### What is asked
From the listing below, restate word for word the lines from the line containing "What Blender Python" down through the line containing "(1.0, 0.985, 0.97))". Exclude pictures.

### Data extract
## begin
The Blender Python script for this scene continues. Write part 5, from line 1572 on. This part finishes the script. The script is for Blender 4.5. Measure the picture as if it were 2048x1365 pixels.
## end
## begin
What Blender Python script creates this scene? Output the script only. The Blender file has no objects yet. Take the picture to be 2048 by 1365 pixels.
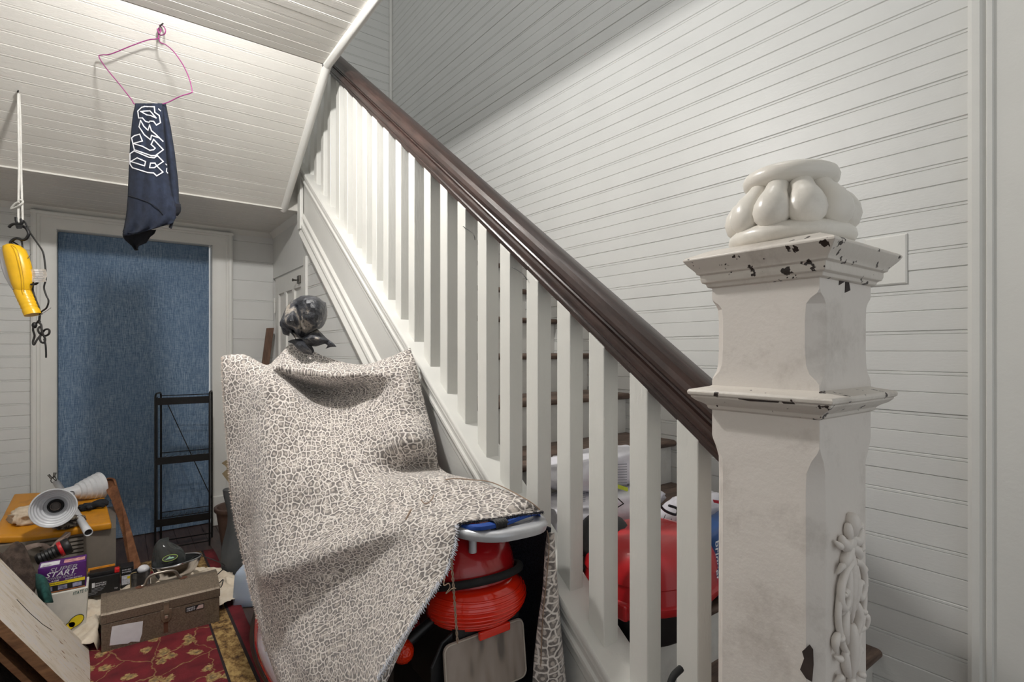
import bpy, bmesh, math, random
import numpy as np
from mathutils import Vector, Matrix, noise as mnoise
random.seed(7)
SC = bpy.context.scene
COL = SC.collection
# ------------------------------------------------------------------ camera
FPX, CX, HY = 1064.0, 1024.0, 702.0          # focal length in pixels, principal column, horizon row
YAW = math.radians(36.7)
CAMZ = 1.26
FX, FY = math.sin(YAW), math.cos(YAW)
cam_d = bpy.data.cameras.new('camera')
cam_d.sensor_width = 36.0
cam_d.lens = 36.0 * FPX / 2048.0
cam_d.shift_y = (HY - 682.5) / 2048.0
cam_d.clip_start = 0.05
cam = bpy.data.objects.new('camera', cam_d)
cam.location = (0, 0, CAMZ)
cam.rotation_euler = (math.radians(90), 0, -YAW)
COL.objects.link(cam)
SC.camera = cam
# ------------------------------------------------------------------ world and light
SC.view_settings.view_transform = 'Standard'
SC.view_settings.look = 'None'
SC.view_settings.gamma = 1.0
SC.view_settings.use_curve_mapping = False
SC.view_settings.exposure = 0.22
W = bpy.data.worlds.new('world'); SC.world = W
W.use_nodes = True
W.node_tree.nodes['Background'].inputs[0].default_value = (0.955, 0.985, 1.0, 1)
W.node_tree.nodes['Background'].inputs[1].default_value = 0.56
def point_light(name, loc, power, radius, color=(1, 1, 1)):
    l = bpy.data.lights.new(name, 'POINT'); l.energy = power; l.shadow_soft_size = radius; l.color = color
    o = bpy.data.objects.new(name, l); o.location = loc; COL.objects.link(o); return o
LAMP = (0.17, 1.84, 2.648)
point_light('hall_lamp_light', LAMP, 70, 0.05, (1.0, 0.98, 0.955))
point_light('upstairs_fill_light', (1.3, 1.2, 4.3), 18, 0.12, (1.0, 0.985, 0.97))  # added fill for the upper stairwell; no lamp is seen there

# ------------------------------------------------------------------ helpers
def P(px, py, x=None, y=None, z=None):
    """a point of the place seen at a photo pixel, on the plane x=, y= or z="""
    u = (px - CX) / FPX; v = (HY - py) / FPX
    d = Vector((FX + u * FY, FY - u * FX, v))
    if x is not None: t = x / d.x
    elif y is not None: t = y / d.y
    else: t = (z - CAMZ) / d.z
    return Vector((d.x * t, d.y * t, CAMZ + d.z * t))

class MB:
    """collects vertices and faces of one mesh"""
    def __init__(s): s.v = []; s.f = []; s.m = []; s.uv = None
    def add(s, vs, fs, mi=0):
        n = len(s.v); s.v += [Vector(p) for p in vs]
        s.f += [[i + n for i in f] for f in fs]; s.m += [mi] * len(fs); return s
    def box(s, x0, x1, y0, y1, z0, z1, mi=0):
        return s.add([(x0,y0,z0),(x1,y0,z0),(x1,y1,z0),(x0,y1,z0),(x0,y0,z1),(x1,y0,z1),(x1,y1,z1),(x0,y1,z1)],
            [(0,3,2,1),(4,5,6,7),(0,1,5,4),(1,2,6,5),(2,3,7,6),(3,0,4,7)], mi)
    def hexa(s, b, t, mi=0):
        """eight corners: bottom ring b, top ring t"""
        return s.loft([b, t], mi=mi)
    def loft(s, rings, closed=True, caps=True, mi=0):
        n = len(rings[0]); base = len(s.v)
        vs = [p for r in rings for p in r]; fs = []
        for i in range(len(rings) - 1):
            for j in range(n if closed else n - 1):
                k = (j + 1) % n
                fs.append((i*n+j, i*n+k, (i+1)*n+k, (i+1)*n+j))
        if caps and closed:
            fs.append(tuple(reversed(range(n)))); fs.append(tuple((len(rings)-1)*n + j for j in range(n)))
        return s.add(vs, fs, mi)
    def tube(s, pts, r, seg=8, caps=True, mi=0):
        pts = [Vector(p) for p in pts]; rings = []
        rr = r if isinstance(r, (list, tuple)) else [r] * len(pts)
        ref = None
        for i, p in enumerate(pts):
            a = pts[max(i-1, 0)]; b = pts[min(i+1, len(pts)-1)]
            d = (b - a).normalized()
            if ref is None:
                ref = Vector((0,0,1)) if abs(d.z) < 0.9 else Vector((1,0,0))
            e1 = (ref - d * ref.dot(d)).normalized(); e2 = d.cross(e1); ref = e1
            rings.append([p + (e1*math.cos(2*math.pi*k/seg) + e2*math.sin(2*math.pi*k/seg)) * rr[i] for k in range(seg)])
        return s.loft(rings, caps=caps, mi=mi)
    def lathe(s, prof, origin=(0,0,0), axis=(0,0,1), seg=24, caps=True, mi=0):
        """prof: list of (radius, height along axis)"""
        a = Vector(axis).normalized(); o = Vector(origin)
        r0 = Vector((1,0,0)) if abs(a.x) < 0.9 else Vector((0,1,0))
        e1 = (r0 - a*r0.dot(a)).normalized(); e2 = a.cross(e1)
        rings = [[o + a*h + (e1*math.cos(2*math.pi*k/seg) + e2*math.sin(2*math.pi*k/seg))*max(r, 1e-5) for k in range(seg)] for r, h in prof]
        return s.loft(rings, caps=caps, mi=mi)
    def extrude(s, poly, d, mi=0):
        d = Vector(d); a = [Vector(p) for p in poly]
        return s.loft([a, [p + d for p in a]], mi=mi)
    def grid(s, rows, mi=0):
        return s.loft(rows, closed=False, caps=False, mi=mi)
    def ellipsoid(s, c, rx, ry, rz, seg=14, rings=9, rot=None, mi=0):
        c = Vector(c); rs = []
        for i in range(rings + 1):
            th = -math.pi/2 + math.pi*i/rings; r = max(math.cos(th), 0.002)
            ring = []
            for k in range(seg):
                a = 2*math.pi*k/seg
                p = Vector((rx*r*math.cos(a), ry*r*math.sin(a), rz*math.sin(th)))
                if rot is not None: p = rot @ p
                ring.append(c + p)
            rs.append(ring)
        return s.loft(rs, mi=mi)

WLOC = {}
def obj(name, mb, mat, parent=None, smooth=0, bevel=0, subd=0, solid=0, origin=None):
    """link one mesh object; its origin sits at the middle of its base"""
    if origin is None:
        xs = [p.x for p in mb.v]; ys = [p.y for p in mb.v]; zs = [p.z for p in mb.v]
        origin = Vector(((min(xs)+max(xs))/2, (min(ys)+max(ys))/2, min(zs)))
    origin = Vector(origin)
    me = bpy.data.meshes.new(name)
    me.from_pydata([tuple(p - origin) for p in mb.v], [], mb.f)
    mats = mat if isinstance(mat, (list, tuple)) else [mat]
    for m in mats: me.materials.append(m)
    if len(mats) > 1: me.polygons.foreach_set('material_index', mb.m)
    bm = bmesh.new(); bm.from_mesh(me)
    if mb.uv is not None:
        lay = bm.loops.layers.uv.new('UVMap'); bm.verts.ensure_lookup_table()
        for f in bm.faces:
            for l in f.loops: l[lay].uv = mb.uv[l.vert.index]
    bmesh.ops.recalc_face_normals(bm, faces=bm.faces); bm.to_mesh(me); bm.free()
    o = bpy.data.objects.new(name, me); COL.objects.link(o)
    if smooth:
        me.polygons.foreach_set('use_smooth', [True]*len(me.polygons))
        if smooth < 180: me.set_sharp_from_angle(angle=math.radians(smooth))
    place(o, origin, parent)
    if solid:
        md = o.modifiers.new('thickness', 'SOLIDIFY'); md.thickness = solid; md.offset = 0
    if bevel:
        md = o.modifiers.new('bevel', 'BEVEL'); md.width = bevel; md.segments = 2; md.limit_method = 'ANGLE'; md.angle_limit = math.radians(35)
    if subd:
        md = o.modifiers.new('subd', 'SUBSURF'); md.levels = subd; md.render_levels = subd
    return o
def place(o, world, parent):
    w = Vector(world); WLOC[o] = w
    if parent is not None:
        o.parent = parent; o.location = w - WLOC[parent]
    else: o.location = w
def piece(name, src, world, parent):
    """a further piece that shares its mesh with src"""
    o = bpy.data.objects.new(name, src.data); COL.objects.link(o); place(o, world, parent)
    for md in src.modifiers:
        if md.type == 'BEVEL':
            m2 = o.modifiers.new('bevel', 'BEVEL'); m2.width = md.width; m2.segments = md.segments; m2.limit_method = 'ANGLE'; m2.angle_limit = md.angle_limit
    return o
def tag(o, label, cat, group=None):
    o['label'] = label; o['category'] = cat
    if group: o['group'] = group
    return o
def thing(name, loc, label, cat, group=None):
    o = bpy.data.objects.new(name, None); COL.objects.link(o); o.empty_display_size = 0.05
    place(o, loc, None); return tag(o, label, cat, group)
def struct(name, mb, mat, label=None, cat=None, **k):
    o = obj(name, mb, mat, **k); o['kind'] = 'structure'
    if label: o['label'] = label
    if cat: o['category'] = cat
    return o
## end
### Correct output
What Blender Python script creates this scene? Output the script only. The Blender file has no objects yet. Take the picture to be 2048 by 1365 pixels.
import bpy, bmesh, math, random
import numpy as np
from mathutils import Vector, Matrix, noise as mnoise
random.seed(7)
SC = bpy.context.scene
COL = SC.collection
# ------------------------------------------------------------------ camera
FPX, CX, HY = 1064.0, 1024.0, 702.0          # focal length in pixels, principal column, horizon row
YAW = math.radians(36.7)
CAMZ = 1.26
FX, FY = math.sin(YAW), math.cos(YAW)
cam_d = bpy.data.cameras.new('camera')
cam_d.sensor_width = 36.0
cam_d.lens = 36.0 * FPX / 2048.0
cam_d.shift_y = (HY - 682.5) / 2048.0
cam_d.clip_start = 0.05
cam = bpy.data.objects.new('camera', cam_d)
cam.location = (0, 0, CAMZ)
cam.rotation_euler = (math.radians(90), 0, -YAW)
COL.objects.link(cam)
SC.camera = cam
# ------------------------------------------------------------------ world and light
SC.view_settings.view_transform = 'Standard'
SC.view_settings.look = 'None'
SC.view_settings.gamma = 1.0
SC.view_settings.use_curve_mapping = False
SC.view_settings.exposure = 0.22
W = bpy.data.worlds.new('world'); SC.world = W
W.use_nodes = True
W.node_tree.nodes['Background'].inputs[0].default_value = (0.955, 0.985, 1.0, 1)
W.node_tree.nodes['Background'].inputs[1].default_value = 0.56
def point_light(name, loc, power, radius, color=(1, 1, 1)):
    l = bpy.data.lights.new(name, 'POINT'); l.energy = power; l.shadow_soft_size = radius; l.color = color
    o = bpy.data.objects.new(name, l); o.location = loc; COL.objects.link(o); return o
LAMP = (0.17, 1.84, 2.648)
point_light('hall_lamp_light', LAMP, 70, 0.05, (1.0, 0.98, 0.955))
point_light('upstairs_fill_light', (1.3, 1.2, 4.3), 18, 0.12, (1.0, 0.985, 0.97))  # added fill for the upper stairwell; no lamp is seen there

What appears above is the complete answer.